NIET senior specialists also implement a different variation of ‘game tape’ into the presentations by having attendees evaluate interactions between career, mentor, and master teachers that demonstrate effective coaching and support. The recordings used to elevate sessions and encourage attendee reflection are a microcosm of NIET’s EE Pass, which provides partners with more than 10,000 hours of recorded lessons, instructional resources, and observation tools.
The Time and Space for Effective Transfer
The smallest sliver on the NIET National Conference program represents another key valuable factor at the NIET National Conference: The several hours that close out the event for school and district teams to sit down and plan how to effectively implement what they have learned back home.
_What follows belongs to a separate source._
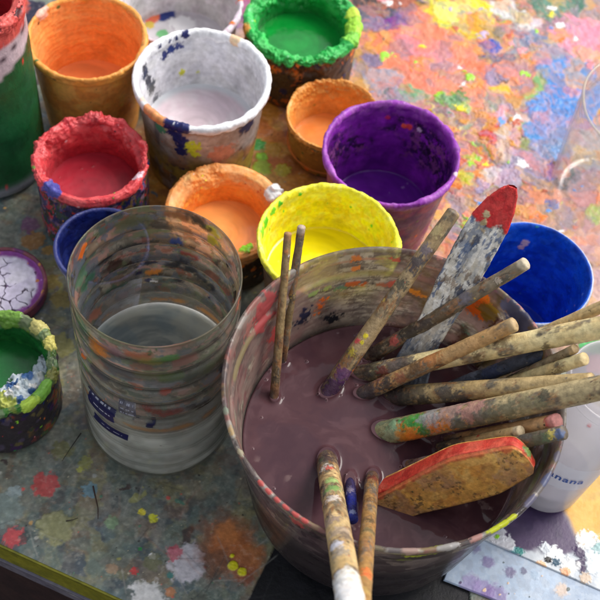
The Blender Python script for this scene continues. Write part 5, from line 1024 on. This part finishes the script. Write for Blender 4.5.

A big challenge in learning new information is creating the space to absorb, reflect and grow (hence, the need for homework!) Instead of immediately filtering out the doors, NIET participants are given scheduled time to simply process the content in a way that applies to their specific roles. Moments for reflection happen incrementally throughout the two days, and eventually culminate in the Team Planning Session that is scheduled as the last activity of every conference. By intentionally pausing while the learning is still fresh in participants' minds, educators can visualize what their next steps will look like so they are ready to implement and act the moment they return from the conference.
“Every session gives you time to reflect and outline your next steps,” Avondale Master Teacher and NIET Fellow Laura Hershberger said, with her tablemates echoing agreement. “The time during the conference that we have to summarize our learning really holds us accountable and sets us up for success in transferring our learning back to our schools and districts.”
Though the transfer of knowledge and learning is the final step in a successful NIET conference, it is always top of mind for NIET - ensuring each session is crafted for sustained impact, far after the event concludes.